Set task |
Bring together all lines of the material below that contain the string "picture".

Supplied material |
>> begin

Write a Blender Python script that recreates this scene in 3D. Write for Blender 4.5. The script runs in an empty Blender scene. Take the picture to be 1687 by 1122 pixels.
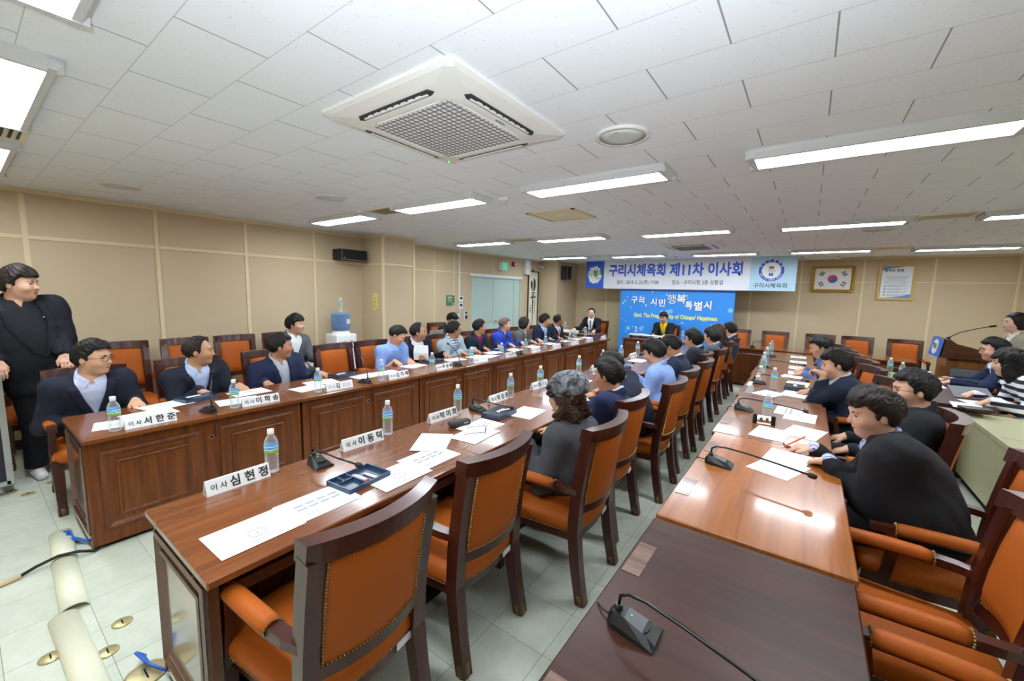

>> end
>> begin

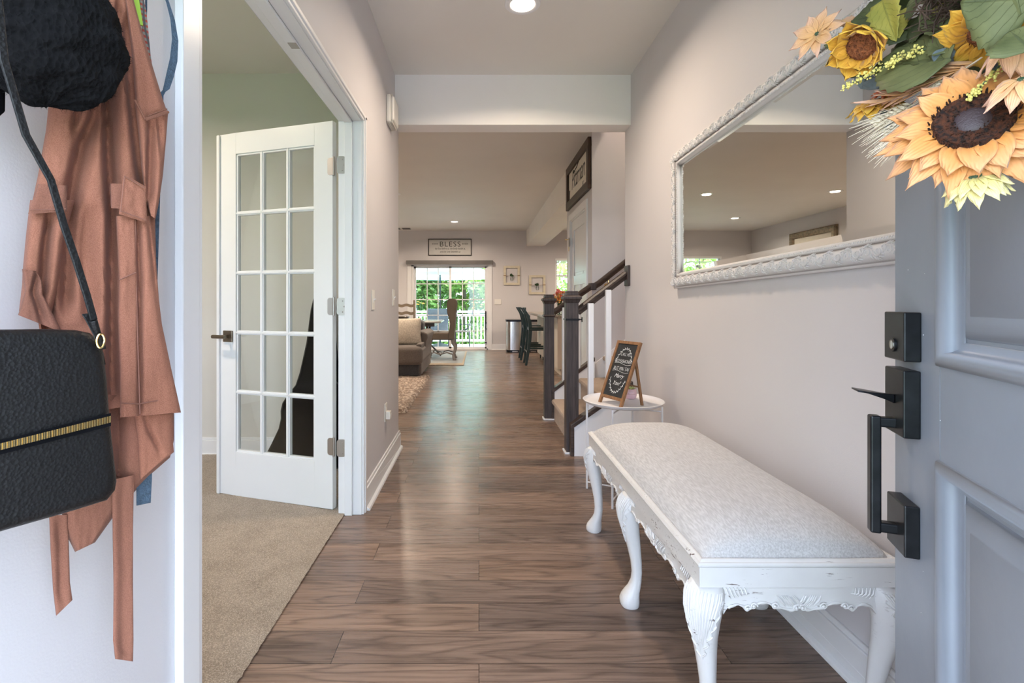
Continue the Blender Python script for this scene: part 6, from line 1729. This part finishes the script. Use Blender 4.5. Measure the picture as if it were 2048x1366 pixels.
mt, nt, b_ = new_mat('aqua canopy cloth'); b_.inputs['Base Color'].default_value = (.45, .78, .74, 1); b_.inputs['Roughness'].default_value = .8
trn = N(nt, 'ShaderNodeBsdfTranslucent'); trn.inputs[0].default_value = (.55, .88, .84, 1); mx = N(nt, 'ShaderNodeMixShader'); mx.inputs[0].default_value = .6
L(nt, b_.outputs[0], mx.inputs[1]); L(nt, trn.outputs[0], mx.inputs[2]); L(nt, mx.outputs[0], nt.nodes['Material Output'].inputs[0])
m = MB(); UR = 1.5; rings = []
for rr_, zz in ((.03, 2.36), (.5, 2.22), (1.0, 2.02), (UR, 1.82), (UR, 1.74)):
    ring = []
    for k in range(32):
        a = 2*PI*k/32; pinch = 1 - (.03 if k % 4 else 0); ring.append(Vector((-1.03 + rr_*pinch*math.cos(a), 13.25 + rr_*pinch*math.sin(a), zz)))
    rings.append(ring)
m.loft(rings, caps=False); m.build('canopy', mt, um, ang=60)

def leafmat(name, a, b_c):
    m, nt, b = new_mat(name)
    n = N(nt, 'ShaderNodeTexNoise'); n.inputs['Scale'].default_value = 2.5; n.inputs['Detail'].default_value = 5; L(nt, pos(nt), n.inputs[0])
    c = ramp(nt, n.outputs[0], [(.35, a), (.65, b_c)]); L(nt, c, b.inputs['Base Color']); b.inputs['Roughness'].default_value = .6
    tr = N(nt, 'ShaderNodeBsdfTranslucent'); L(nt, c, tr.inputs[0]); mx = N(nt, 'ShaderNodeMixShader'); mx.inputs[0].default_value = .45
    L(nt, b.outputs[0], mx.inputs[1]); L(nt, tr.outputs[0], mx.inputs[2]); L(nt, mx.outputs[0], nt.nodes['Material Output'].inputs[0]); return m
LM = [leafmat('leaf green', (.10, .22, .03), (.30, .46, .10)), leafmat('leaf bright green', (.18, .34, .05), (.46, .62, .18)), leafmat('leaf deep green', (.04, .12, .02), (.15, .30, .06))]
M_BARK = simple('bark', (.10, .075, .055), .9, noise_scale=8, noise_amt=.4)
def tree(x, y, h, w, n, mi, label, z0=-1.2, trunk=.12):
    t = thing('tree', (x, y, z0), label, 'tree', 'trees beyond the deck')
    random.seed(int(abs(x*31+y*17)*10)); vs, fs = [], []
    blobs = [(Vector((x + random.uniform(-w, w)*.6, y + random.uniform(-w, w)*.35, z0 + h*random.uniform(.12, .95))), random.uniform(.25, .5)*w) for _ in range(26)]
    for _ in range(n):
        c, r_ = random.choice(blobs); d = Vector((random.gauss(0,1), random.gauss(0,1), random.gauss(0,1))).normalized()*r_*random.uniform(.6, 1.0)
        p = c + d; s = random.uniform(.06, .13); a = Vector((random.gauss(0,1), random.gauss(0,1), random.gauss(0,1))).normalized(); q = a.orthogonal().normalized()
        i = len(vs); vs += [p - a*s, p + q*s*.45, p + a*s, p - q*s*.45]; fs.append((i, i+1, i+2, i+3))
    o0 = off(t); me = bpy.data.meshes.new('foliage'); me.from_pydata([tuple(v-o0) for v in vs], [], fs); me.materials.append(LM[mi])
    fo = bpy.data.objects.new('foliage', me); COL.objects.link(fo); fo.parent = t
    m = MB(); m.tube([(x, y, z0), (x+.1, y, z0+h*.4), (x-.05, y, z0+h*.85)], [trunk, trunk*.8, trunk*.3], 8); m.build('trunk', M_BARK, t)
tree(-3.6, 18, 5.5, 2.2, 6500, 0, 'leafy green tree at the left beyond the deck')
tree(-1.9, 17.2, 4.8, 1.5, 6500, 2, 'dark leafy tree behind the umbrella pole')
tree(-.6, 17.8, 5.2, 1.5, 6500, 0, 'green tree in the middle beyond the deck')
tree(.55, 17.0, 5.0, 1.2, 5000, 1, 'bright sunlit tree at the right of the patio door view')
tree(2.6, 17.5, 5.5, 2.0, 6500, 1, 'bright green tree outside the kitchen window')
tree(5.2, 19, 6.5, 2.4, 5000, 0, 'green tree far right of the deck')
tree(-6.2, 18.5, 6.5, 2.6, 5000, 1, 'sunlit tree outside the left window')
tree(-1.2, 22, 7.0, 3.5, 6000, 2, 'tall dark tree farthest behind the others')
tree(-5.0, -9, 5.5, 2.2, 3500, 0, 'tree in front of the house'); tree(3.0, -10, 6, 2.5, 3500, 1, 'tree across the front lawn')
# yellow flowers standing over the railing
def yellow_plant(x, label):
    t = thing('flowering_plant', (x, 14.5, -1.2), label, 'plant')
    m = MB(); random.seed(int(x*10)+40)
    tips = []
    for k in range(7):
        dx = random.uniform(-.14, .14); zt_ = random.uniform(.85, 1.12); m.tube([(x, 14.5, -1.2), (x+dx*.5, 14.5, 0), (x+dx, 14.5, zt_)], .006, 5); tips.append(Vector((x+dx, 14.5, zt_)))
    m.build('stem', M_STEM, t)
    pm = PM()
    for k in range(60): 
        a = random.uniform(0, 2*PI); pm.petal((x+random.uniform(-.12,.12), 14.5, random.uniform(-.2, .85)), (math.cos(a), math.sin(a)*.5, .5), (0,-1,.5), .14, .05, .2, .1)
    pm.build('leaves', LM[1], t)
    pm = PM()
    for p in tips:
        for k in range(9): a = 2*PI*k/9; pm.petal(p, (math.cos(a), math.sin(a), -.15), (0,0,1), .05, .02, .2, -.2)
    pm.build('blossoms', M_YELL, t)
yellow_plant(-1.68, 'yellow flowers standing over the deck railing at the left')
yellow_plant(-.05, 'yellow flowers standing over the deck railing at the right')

>> end

Worked solution |
Write a Blender Python script that recreates this scene in 3D. Write for Blender 4.5. The script runs in an empty Blender scene. Take the picture to be 1687 by 1122 pixels.
Continue the Blender Python script for this scene: part 6, from line 1729. This part finishes the script. Use Blender 4.5. Measure the picture as if it were 2048x1366 pixels.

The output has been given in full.